In the same room which holds Parnassus, with Poetry above on the ceiling, there is another wall painting by Raphael, which commonly bears the name of The School of Athens, though that name was not originally applied to it. In the ceiling above is a figure representing Philosophy, and the picture below carries out the idea in its presentation of an assembly of scholars.

Just as in Parnassus Raphael brought together as in a beautiful dream the god of poetry, the nine muses, and famous poets of the ancient and what was to him the modern world, so, in the School of Athens, he has assembled a great company of philosophers, chiefly out of the famous line of Greek scholars. In a general way he has divided the assembly into two groups, one of men who devote themselves to pure thought, the other of those who apply their thought to science, like geometry, arithmetic, astronomy, and music.

There are more than fifty figures in this great painting. Raphael has made it clear whom he meant to represent, in many cases. They were the philosophers, whom his friends among the cardinals and learned men were so enthusiastic about. But he has also gathered about these teachers those who might be their pupils; they are in many cases young Italians of his own day; indeed, he has even pictured himself coming in with a fellow artist.

What interested him was to paint a great number of persons who should show by their faces and their attitudes that they were busy, in an animated way, over what was worth thinking about. He placed them in a noble hall, with a domed recess at the end, such as a great architect of his day might have built. He showed a noble colonnade of pillars, and he placed in niches statues of the old Greek gods like Apollo and Minerva, who would be supposed to take an interest in what was going on.

The picture is so large and has so many figures that it would not be easy to reproduce it here, and give a good idea of its various parts; so a portion only is shown, depicting what is commonly known as the group of Socrates and Alcibiades. Socrates can surely be distinguished, for he had a singular face and head. Some have thought the companion was not Alcibiades, but Xenophon.

It does not greatly matter. Each was his companion and pupil, when he was living. Xenophon wrote a narrative of his master's life and death. Alcibiades is often mentioned in the dialogues of Plato, who also has preserved for us the great sayings of Socrates. Two or three men stand about, listening to a discussion which Socrates is having with his companion.

Vatican Palace, Rome

The chief interest centres in Socrates, who seems to be explaining his principles, telling them off, one by one, on his fingers. In the old accounts which we have of this philosopher, he is shown to have been a man who had thought deeply about the most important things, but used the plainest, most homely speech when he was trying to make his meaning clear. His plain face and eccentric figure were a familiar sight in the market places, where he used to linger, drawing young men into conversation, by which he tried to show them the better things of life.

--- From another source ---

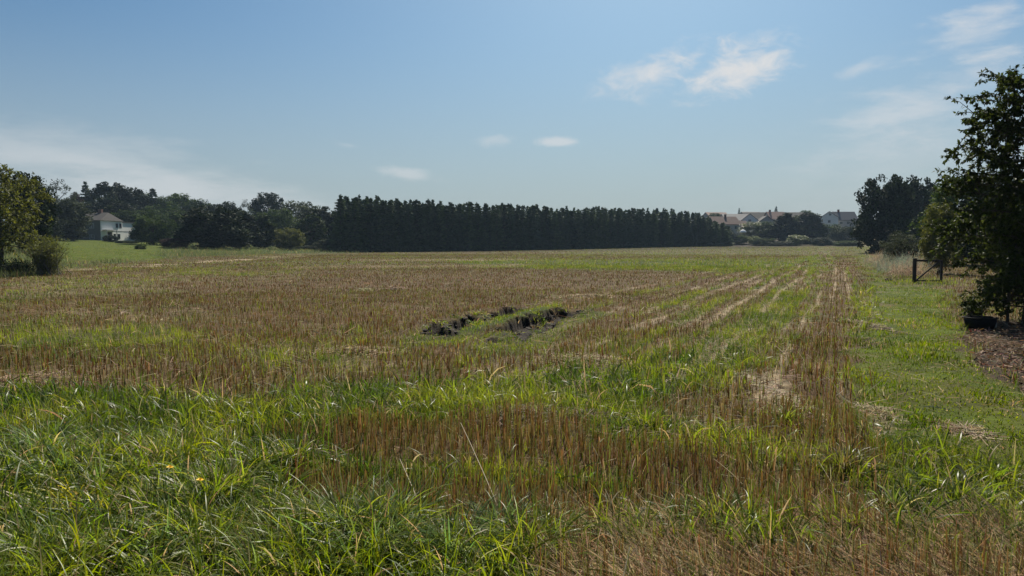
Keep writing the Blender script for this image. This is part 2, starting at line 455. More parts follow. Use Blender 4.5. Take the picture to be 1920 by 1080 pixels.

Alcibiades was, as Socrates acknowledged, "the fairest and tallest of the citizens;" he was also "among the noblest of them," and the nephew of the powerful Athenian, Pericles. Moreover, he was rich, though this was a smaller matter. All these things, however, had lifted Alcibiades up; and with the vanity of youth, he was ambitious for a great oratorical career, without having in reality any sufficient preparation. It is at this juncture that he falls in with Socrates, who begins to question him kindly about his plans. The young man confesses his ambitions, and the philosopher innocently asks him where and how he has made his preparatory studies. Alcibiades seems to think that the ordinary subjects of oratory, such as questions of war and peace, justice and injustice, need no special knowledge but that learned of the people.

"I cannot say that I have a high opinion of your teachers," says the shrewd old philosopher; "you know that knowledge is the first qualification of any teacher?"

Alcibiades. Certainly.

Socrates. And if they know, they must agree together and not differ?

Alcibiades. Yes.

Socrates. And would you say that they knew the things about which they differ?

Alcibiades. No.

Socrates. Then how can they teach them?

Alcibiades. They cannot.[9]

So little by little, as one question follows another, Alcibiades comes to see that the popular knowledge upon which he depends is a very weak and variable thing. He confesses at last his own folly, and declares his resolution to devote himself to thoughtful study.

[9] From Plato's dialogue, Alcibiades, Jowett's translation.